━━ RECORDS FOR THIS EXERCISE
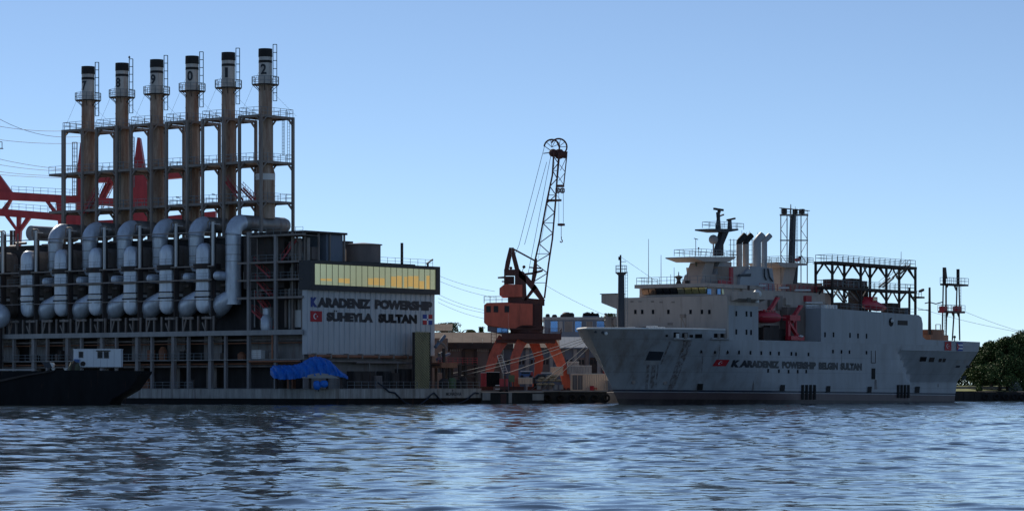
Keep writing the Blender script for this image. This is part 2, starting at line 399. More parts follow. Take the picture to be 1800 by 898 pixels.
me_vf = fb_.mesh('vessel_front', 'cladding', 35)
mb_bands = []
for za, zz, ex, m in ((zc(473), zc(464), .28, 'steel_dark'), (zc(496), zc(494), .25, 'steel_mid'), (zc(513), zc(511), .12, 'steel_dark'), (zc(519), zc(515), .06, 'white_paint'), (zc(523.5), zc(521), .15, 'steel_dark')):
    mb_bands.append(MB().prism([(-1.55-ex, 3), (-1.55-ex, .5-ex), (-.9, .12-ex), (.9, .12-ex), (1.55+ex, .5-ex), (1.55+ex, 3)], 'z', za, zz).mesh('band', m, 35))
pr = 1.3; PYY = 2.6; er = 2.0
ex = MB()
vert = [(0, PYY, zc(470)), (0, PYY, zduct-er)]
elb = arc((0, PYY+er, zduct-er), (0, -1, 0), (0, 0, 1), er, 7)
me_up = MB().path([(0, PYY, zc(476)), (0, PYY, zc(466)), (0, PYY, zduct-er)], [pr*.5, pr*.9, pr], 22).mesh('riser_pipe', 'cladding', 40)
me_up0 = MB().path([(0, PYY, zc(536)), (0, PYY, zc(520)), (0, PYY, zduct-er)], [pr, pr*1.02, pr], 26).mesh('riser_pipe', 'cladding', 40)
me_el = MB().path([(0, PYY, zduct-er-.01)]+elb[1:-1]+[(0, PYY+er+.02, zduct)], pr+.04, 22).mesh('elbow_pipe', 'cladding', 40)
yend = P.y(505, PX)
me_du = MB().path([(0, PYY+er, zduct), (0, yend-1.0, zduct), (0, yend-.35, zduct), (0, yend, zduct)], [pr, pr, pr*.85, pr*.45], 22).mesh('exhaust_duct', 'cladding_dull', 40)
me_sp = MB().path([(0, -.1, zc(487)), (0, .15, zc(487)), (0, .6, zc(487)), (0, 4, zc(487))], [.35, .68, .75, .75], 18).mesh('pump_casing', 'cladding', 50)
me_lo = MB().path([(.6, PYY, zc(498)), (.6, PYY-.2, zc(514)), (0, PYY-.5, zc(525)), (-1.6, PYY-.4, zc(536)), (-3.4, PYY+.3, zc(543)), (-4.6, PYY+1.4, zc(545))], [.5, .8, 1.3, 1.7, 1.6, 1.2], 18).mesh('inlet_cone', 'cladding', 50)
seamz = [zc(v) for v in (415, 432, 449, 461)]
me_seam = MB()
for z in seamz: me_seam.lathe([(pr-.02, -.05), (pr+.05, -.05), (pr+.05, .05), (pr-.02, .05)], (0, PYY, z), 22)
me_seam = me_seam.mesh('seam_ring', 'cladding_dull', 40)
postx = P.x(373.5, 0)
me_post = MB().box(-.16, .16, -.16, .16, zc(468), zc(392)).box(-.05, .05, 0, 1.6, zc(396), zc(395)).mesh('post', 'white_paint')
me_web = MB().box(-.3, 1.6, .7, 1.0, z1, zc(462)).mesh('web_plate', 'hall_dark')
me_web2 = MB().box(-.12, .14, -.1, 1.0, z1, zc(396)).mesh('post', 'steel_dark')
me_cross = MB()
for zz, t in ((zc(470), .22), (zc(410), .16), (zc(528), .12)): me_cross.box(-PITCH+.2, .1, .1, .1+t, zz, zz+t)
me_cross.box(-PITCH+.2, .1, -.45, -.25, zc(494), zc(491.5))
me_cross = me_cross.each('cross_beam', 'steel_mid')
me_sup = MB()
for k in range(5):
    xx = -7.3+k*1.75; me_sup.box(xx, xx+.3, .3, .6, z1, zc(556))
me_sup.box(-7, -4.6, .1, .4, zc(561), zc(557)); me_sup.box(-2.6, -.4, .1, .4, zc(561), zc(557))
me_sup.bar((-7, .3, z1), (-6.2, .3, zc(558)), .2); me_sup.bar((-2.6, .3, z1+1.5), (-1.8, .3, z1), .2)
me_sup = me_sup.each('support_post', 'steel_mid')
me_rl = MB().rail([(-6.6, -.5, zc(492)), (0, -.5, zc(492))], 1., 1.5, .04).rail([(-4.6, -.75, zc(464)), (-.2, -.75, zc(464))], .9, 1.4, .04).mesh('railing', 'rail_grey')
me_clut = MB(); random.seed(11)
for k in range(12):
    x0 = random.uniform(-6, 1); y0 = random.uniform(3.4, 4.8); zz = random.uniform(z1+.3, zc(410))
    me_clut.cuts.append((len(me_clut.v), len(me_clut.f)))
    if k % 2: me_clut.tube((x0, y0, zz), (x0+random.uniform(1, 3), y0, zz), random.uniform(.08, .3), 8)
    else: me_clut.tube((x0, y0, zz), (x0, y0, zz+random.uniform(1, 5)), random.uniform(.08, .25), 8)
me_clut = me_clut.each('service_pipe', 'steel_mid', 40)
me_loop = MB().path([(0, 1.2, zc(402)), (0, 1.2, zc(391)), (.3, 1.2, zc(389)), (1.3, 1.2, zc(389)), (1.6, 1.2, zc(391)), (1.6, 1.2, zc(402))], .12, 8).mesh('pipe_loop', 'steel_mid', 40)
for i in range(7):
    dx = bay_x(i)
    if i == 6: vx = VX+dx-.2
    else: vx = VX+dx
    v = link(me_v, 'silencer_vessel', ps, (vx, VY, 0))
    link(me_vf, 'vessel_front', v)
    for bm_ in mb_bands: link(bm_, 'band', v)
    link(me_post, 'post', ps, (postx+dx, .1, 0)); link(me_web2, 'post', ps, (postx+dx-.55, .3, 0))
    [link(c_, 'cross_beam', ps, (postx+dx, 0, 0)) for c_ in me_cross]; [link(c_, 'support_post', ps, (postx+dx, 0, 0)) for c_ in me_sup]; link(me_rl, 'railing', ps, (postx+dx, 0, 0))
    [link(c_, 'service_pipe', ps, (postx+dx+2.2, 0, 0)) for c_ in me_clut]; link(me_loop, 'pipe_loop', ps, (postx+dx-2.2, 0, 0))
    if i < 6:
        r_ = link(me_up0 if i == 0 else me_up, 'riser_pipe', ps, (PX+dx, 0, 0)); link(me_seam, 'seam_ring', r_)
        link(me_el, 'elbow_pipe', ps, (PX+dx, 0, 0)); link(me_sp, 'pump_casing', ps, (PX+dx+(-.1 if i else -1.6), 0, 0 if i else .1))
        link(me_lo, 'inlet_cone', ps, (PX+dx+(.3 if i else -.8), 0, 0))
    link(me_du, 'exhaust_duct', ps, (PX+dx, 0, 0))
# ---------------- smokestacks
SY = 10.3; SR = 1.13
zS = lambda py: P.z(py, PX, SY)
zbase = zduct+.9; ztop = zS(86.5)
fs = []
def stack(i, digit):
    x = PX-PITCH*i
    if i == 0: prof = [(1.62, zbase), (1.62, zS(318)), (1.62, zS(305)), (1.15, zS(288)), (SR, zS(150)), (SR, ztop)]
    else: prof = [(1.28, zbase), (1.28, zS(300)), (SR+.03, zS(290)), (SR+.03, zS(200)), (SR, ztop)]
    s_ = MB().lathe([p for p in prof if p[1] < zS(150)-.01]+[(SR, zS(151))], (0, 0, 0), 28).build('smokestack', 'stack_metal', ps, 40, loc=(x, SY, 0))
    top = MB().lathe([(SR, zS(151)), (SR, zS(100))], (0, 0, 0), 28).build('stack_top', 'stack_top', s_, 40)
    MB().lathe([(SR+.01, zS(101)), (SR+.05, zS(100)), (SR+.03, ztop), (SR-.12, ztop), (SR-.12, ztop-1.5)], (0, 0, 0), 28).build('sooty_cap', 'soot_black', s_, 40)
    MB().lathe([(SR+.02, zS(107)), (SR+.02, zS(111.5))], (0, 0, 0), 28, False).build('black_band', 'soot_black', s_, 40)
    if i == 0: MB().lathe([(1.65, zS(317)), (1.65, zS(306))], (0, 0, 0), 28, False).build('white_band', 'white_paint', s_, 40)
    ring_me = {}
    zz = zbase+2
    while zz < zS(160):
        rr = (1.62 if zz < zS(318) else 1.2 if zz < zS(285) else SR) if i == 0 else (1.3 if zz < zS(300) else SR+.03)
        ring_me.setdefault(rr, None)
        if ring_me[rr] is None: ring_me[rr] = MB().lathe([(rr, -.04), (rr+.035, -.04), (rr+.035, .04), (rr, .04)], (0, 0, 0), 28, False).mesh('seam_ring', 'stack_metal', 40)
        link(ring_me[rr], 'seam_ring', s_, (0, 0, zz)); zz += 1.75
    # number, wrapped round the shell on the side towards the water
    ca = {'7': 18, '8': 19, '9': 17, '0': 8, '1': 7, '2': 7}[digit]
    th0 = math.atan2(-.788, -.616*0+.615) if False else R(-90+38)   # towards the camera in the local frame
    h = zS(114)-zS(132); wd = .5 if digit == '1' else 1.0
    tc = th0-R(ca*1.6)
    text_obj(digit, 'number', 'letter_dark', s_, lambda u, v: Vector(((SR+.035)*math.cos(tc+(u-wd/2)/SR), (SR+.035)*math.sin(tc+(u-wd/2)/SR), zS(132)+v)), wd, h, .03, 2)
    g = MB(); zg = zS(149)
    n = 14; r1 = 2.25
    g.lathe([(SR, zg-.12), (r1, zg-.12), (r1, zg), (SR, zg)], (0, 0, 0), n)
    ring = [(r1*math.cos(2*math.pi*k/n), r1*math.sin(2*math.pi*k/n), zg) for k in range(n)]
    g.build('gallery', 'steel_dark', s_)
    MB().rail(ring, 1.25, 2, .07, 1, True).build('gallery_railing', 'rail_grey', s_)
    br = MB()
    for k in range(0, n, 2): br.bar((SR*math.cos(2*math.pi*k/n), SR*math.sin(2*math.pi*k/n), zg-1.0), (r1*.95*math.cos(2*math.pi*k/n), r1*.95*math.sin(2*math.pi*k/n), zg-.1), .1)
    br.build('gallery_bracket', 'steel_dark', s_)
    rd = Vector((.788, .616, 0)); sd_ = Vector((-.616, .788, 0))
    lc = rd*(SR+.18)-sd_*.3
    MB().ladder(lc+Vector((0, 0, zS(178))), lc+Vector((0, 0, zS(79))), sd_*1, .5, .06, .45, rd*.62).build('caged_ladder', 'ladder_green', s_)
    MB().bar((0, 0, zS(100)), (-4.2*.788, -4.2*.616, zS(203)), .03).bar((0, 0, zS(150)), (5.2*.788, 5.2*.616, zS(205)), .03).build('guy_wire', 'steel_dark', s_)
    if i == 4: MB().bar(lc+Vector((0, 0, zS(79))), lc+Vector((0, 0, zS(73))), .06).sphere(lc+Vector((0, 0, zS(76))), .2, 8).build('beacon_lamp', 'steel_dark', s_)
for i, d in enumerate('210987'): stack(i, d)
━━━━
━━ RECORDS FOR THIS EXERCISE
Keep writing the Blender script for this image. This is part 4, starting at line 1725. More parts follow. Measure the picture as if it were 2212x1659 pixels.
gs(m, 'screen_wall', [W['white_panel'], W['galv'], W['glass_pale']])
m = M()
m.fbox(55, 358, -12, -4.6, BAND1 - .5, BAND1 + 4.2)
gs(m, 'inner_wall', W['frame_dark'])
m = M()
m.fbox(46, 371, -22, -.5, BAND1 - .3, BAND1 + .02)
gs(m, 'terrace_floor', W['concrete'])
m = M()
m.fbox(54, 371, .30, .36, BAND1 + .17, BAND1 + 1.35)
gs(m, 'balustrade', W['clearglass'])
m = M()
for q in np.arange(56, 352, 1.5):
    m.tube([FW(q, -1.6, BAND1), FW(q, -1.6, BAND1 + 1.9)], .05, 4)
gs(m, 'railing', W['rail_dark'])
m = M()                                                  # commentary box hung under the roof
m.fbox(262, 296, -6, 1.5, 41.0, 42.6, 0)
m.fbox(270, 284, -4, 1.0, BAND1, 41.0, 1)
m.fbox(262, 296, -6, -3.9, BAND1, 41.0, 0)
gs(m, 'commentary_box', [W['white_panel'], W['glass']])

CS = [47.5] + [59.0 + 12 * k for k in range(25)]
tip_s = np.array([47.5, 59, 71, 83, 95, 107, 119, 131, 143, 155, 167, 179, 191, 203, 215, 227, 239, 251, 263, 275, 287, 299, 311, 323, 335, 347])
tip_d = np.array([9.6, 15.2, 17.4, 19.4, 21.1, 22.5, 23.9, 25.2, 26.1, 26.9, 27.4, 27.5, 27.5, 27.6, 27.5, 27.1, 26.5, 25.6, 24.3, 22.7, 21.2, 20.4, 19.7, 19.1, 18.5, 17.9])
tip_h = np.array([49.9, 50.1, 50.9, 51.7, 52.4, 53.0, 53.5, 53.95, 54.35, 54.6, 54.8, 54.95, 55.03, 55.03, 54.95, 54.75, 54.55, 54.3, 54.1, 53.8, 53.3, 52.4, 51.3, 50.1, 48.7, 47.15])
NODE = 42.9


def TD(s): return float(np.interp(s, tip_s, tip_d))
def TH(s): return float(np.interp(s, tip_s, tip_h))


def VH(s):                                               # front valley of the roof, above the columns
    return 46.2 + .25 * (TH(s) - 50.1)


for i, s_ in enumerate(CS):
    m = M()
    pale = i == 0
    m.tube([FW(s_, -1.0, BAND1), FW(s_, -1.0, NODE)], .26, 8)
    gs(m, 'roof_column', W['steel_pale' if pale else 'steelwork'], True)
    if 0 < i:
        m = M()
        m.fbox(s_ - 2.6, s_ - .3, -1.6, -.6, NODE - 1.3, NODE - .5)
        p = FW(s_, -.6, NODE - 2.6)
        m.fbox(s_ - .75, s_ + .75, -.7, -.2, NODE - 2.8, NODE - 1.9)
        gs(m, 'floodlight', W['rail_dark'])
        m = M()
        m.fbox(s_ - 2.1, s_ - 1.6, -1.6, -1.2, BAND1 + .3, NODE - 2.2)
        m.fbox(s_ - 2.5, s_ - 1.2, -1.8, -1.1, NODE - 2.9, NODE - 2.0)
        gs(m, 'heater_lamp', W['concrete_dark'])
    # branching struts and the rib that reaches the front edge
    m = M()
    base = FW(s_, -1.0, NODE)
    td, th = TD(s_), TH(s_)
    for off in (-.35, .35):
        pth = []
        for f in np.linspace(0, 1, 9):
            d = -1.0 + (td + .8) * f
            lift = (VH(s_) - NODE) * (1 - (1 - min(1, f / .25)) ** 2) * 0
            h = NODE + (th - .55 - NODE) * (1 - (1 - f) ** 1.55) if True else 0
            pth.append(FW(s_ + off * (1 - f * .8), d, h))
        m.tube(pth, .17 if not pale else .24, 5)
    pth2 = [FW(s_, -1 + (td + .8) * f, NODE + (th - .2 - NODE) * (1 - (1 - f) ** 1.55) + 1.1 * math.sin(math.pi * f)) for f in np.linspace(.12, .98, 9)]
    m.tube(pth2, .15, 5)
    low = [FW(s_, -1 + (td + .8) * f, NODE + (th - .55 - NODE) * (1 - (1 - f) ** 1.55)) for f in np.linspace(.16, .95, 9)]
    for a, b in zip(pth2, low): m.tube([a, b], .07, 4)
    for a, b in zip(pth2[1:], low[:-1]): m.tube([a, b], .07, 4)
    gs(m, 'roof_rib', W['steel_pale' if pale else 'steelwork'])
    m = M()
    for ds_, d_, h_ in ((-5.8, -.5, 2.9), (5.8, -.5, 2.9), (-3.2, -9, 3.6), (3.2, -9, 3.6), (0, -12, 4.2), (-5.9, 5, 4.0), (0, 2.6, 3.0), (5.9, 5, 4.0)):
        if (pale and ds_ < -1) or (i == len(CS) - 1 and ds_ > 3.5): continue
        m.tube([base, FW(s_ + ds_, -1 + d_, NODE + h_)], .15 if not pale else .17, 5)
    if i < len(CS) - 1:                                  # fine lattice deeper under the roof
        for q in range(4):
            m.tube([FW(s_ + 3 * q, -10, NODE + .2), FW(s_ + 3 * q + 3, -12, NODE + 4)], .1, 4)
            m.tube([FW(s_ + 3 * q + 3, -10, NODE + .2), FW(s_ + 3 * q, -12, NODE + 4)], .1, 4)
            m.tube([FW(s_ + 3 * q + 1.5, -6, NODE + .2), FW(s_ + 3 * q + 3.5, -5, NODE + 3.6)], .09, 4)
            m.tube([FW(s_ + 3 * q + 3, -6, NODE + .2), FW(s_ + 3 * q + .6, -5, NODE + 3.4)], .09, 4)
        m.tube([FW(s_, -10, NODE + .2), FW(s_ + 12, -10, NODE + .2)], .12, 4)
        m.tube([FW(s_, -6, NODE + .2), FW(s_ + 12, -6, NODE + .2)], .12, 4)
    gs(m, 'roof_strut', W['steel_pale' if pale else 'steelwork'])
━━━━
━━ RECORDS FOR THIS EXERCISE
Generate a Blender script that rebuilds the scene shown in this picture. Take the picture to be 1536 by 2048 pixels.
━━━━
Filter lines by "that" and return each hit.

    # branching struts and the rib that reaches the front edge
Generate a Blender script that rebuilds the scene shown in this picture. Take the picture to be 1536 by 2048 pixels.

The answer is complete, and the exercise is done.